**SET TASK**. Without the pictures, set down the records below word for word.

**EXERCISE INPUTS**.
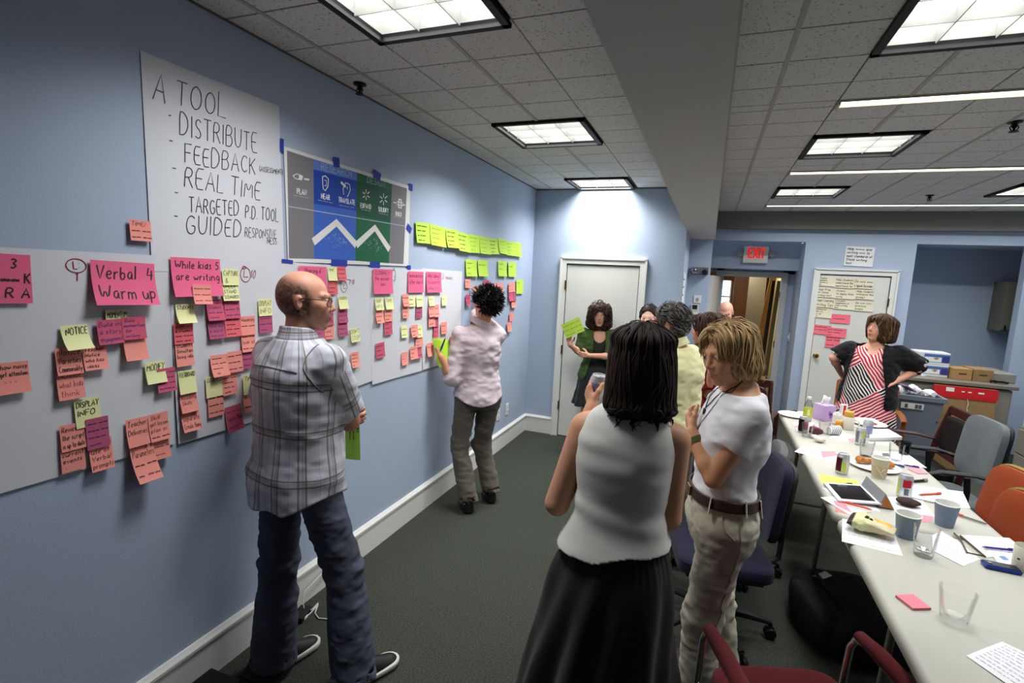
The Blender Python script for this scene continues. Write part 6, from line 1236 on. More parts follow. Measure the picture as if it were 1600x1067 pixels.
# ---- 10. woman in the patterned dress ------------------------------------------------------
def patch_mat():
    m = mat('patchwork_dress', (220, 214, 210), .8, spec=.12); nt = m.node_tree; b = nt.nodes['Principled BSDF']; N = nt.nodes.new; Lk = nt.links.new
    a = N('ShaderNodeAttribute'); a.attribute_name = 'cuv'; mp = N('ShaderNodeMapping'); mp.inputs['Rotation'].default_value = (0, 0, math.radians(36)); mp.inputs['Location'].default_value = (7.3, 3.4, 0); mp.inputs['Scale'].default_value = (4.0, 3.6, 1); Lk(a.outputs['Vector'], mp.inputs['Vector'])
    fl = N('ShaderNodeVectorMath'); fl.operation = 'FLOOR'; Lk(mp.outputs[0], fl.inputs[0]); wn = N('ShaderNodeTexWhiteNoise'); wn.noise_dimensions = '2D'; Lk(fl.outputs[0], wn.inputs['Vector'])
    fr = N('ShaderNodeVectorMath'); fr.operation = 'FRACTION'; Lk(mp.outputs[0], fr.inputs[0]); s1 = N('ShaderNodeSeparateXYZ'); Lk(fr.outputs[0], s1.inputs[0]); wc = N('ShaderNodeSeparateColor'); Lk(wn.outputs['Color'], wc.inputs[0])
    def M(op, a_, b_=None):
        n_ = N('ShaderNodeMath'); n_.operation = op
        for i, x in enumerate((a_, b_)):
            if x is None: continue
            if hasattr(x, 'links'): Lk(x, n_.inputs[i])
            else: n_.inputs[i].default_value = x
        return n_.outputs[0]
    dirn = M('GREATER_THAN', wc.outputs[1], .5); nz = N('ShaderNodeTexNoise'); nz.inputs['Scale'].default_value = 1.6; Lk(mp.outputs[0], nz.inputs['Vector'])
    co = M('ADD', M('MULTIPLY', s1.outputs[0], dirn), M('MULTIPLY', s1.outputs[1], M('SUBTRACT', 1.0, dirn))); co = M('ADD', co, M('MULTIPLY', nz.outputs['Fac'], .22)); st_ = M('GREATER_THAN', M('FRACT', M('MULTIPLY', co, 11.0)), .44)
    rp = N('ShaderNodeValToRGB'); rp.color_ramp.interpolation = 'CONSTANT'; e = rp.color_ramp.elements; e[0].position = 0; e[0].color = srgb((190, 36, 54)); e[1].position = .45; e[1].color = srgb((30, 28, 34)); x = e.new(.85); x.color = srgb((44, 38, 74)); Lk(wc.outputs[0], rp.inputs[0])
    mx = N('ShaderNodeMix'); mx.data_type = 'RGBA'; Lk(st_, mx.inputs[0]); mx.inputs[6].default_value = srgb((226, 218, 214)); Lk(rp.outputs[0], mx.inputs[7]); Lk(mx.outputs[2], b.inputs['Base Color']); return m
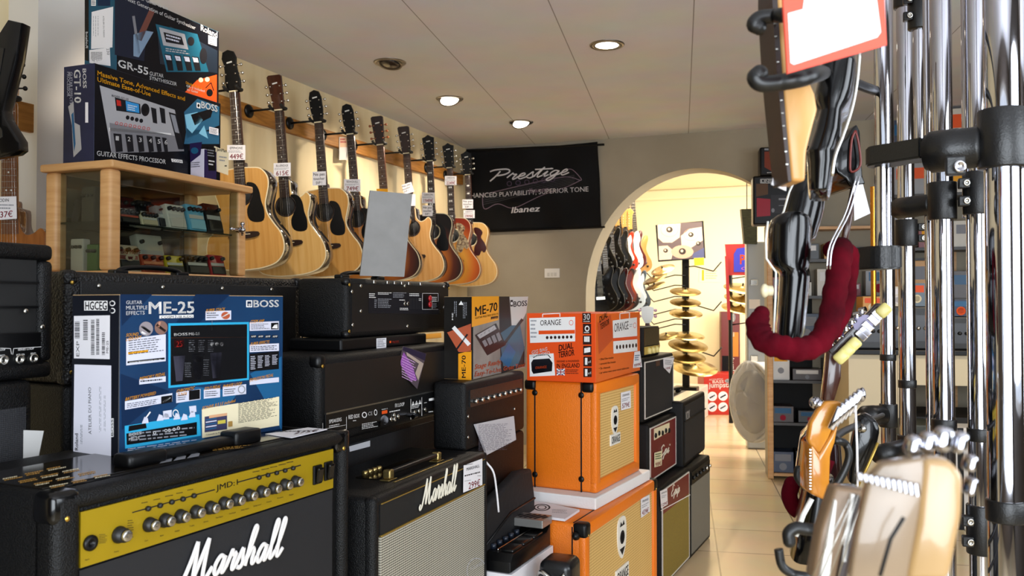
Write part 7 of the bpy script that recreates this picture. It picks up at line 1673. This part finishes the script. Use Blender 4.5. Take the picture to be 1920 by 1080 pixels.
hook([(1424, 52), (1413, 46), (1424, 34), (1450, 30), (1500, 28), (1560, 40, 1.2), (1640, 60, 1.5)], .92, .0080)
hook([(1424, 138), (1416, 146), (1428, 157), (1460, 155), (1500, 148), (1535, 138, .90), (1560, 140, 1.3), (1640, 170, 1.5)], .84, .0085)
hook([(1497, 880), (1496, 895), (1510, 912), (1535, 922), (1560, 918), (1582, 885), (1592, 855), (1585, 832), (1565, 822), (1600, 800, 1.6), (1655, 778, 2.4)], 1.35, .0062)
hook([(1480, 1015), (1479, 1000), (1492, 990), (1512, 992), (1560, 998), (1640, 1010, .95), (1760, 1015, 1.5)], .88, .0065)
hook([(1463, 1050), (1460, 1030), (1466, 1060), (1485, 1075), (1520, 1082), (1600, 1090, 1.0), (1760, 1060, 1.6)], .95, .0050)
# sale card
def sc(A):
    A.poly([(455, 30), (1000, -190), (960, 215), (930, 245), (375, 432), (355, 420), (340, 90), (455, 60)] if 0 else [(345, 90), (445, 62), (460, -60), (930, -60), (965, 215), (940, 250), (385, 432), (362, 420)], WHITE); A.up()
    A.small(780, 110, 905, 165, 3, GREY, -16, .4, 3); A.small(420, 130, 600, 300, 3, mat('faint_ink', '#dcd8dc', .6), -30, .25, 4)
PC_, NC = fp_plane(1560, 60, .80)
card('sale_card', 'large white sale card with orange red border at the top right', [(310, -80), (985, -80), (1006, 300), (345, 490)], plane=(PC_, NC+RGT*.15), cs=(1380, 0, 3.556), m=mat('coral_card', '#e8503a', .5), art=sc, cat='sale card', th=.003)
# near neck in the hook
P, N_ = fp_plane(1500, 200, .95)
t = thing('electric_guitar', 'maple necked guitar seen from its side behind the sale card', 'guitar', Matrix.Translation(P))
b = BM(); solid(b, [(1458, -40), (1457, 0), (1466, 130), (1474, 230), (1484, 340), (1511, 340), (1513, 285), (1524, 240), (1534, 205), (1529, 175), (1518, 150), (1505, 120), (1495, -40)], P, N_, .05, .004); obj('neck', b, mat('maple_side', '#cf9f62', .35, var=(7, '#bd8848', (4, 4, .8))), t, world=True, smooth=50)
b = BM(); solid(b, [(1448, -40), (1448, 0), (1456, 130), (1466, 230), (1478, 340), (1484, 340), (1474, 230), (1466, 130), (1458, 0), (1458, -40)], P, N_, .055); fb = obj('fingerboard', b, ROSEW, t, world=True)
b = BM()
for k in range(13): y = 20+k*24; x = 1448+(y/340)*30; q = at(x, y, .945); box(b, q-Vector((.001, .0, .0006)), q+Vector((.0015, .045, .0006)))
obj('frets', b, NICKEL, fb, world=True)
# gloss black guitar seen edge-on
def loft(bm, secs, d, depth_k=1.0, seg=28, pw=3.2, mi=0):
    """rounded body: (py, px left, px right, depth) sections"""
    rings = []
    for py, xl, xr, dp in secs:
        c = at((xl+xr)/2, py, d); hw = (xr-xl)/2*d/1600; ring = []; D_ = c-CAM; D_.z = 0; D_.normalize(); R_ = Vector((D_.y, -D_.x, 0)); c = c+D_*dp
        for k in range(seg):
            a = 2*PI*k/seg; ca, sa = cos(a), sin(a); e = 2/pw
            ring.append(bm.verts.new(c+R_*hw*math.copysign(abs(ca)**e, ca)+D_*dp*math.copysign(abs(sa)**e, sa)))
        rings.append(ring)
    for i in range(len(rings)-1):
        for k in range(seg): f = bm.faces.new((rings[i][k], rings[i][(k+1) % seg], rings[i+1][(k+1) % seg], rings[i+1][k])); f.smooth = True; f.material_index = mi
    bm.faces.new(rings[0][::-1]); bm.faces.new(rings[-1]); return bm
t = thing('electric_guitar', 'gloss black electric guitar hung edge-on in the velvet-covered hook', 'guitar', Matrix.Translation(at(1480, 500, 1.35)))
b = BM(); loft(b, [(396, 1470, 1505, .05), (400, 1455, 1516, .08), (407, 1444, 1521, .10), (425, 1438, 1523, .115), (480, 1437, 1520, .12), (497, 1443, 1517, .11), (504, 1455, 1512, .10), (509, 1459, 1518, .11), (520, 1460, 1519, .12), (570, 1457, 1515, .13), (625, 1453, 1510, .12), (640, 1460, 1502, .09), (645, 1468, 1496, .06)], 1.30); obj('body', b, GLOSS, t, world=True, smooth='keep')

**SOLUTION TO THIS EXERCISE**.
The Blender Python script for this scene continues. Write part 6, from line 1236 on. More parts follow. Measure the picture as if it were 1600x1067 pixels.
# ---- 10. woman in the patterned dress ------------------------------------------------------
def patch_mat():
    m = mat('patchwork_dress', (220, 214, 210), .8, spec=.12); nt = m.node_tree; b = nt.nodes['Principled BSDF']; N = nt.nodes.new; Lk = nt.links.new
    a = N('ShaderNodeAttribute'); a.attribute_name = 'cuv'; mp = N('ShaderNodeMapping'); mp.inputs['Rotation'].default_value = (0, 0, math.radians(36)); mp.inputs['Location'].default_value = (7.3, 3.4, 0); mp.inputs['Scale'].default_value = (4.0, 3.6, 1); Lk(a.outputs['Vector'], mp.inputs['Vector'])
    fl = N('ShaderNodeVectorMath'); fl.operation = 'FLOOR'; Lk(mp.outputs[0], fl.inputs[0]); wn = N('ShaderNodeTexWhiteNoise'); wn.noise_dimensions = '2D'; Lk(fl.outputs[0], wn.inputs['Vector'])
    fr = N('ShaderNodeVectorMath'); fr.operation = 'FRACTION'; Lk(mp.outputs[0], fr.inputs[0]); s1 = N('ShaderNodeSeparateXYZ'); Lk(fr.outputs[0], s1.inputs[0]); wc = N('ShaderNodeSeparateColor'); Lk(wn.outputs['Color'], wc.inputs[0])
    def M(op, a_, b_=None):
        n_ = N('ShaderNodeMath'); n_.operation = op
        for i, x in enumerate((a_, b_)):
            if x is None: continue
            if hasattr(x, 'links'): Lk(x, n_.inputs[i])
            else: n_.inputs[i].default_value = x
        return n_.outputs[0]
    dirn = M('GREATER_THAN', wc.outputs[1], .5); nz = N('ShaderNodeTexNoise'); nz.inputs['Scale'].default_value = 1.6; Lk(mp.outputs[0], nz.inputs['Vector'])
    co = M('ADD', M('MULTIPLY', s1.outputs[0], dirn), M('MULTIPLY', s1.outputs[1], M('SUBTRACT', 1.0, dirn))); co = M('ADD', co, M('MULTIPLY', nz.outputs['Fac'], .22)); st_ = M('GREATER_THAN', M('FRACT', M('MULTIPLY', co, 11.0)), .44)
    rp = N('ShaderNodeValToRGB'); rp.color_ramp.interpolation = 'CONSTANT'; e = rp.color_ramp.elements; e[0].position = 0; e[0].color = srgb((190, 36, 54)); e[1].position = .45; e[1].color = srgb((30, 28, 34)); x = e.new(.85); x.color = srgb((44, 38, 74)); Lk(wc.outputs[0], rp.inputs[0])
    mx = N('ShaderNodeMix'); mx.data_type = 'RGBA'; Lk(st_, mx.inputs[0]); mx.inputs[6].default_value = srgb((226, 218, 214)); Lk(rp.outputs[0], mx.inputs[7]); Lk(mx.outputs[2], b.inputs['Base Color']); return m
Write part 7 of the bpy script that recreates this picture. It picks up at line 1673. This part finishes the script. Use Blender 4.5. Take the picture to be 1920 by 1080 pixels.
hook([(1424, 52), (1413, 46), (1424, 34), (1450, 30), (1500, 28), (1560, 40, 1.2), (1640, 60, 1.5)], .92, .0080)
hook([(1424, 138), (1416, 146), (1428, 157), (1460, 155), (1500, 148), (1535, 138, .90), (1560, 140, 1.3), (1640, 170, 1.5)], .84, .0085)
hook([(1497, 880), (1496, 895), (1510, 912), (1535, 922), (1560, 918), (1582, 885), (1592, 855), (1585, 832), (1565, 822), (1600, 800, 1.6), (1655, 778, 2.4)], 1.35, .0062)
hook([(1480, 1015), (1479, 1000), (1492, 990), (1512, 992), (1560, 998), (1640, 1010, .95), (1760, 1015, 1.5)], .88, .0065)
hook([(1463, 1050), (1460, 1030), (1466, 1060), (1485, 1075), (1520, 1082), (1600, 1090, 1.0), (1760, 1060, 1.6)], .95, .0050)
# sale card
def sc(A):
    A.poly([(455, 30), (1000, -190), (960, 215), (930, 245), (375, 432), (355, 420), (340, 90), (455, 60)] if 0 else [(345, 90), (445, 62), (460, -60), (930, -60), (965, 215), (940, 250), (385, 432), (362, 420)], WHITE); A.up()
    A.small(780, 110, 905, 165, 3, GREY, -16, .4, 3); A.small(420, 130, 600, 300, 3, mat('faint_ink', '#dcd8dc', .6), -30, .25, 4)
PC_, NC = fp_plane(1560, 60, .80)
card('sale_card', 'large white sale card with orange red border at the top right', [(310, -80), (985, -80), (1006, 300), (345, 490)], plane=(PC_, NC+RGT*.15), cs=(1380, 0, 3.556), m=mat('coral_card', '#e8503a', .5), art=sc, cat='sale card', th=.003)
# near neck in the hook
P, N_ = fp_plane(1500, 200, .95)
t = thing('electric_guitar', 'maple necked guitar seen from its side behind the sale card', 'guitar', Matrix.Translation(P))
b = BM(); solid(b, [(1458, -40), (1457, 0), (1466, 130), (1474, 230), (1484, 340), (1511, 340), (1513, 285), (1524, 240), (1534, 205), (1529, 175), (1518, 150), (1505, 120), (1495, -40)], P, N_, .05, .004); obj('neck', b, mat('maple_side', '#cf9f62', .35, var=(7, '#bd8848', (4, 4, .8))), t, world=True, smooth=50)
b = BM(); solid(b, [(1448, -40), (1448, 0), (1456, 130), (1466, 230), (1478, 340), (1484, 340), (1474, 230), (1466, 130), (1458, 0), (1458, -40)], P, N_, .055); fb = obj('fingerboard', b, ROSEW, t, world=True)
b = BM()
for k in range(13): y = 20+k*24; x = 1448+(y/340)*30; q = at(x, y, .945); box(b, q-Vector((.001, .0, .0006)), q+Vector((.0015, .045, .0006)))
obj('frets', b, NICKEL, fb, world=True)
# gloss black guitar seen edge-on
def loft(bm, secs, d, depth_k=1.0, seg=28, pw=3.2, mi=0):
    """rounded body: (py, px left, px right, depth) sections"""
    rings = []
    for py, xl, xr, dp in secs:
        c = at((xl+xr)/2, py, d); hw = (xr-xl)/2*d/1600; ring = []; D_ = c-CAM; D_.z = 0; D_.normalize(); R_ = Vector((D_.y, -D_.x, 0)); c = c+D_*dp
        for k in range(seg):
            a = 2*PI*k/seg; ca, sa = cos(a), sin(a); e = 2/pw
            ring.append(bm.verts.new(c+R_*hw*math.copysign(abs(ca)**e, ca)+D_*dp*math.copysign(abs(sa)**e, sa)))
        rings.append(ring)
    for i in range(len(rings)-1):
        for k in range(seg): f = bm.faces.new((rings[i][k], rings[i][(k+1) % seg], rings[i+1][(k+1) % seg], rings[i+1][k])); f.smooth = True; f.material_index = mi
    bm.faces.new(rings[0][::-1]); bm.faces.new(rings[-1]); return bm
t = thing('electric_guitar', 'gloss black electric guitar hung edge-on in the velvet-covered hook', 'guitar', Matrix.Translation(at(1480, 500, 1.35)))
b = BM(); loft(b, [(396, 1470, 1505, .05), (400, 1455, 1516, .08), (407, 1444, 1521, .10), (425, 1438, 1523, .115), (480, 1437, 1520, .12), (497, 1443, 1517, .11), (504, 1455, 1512, .10), (509, 1459, 1518, .11), (520, 1460, 1519, .12), (570, 1457, 1515, .13), (625, 1453, 1510, .12), (640, 1460, 1502, .09), (645, 1468, 1496, .06)], 1.30); obj('body', b, GLOSS, t, world=True, smooth='keep')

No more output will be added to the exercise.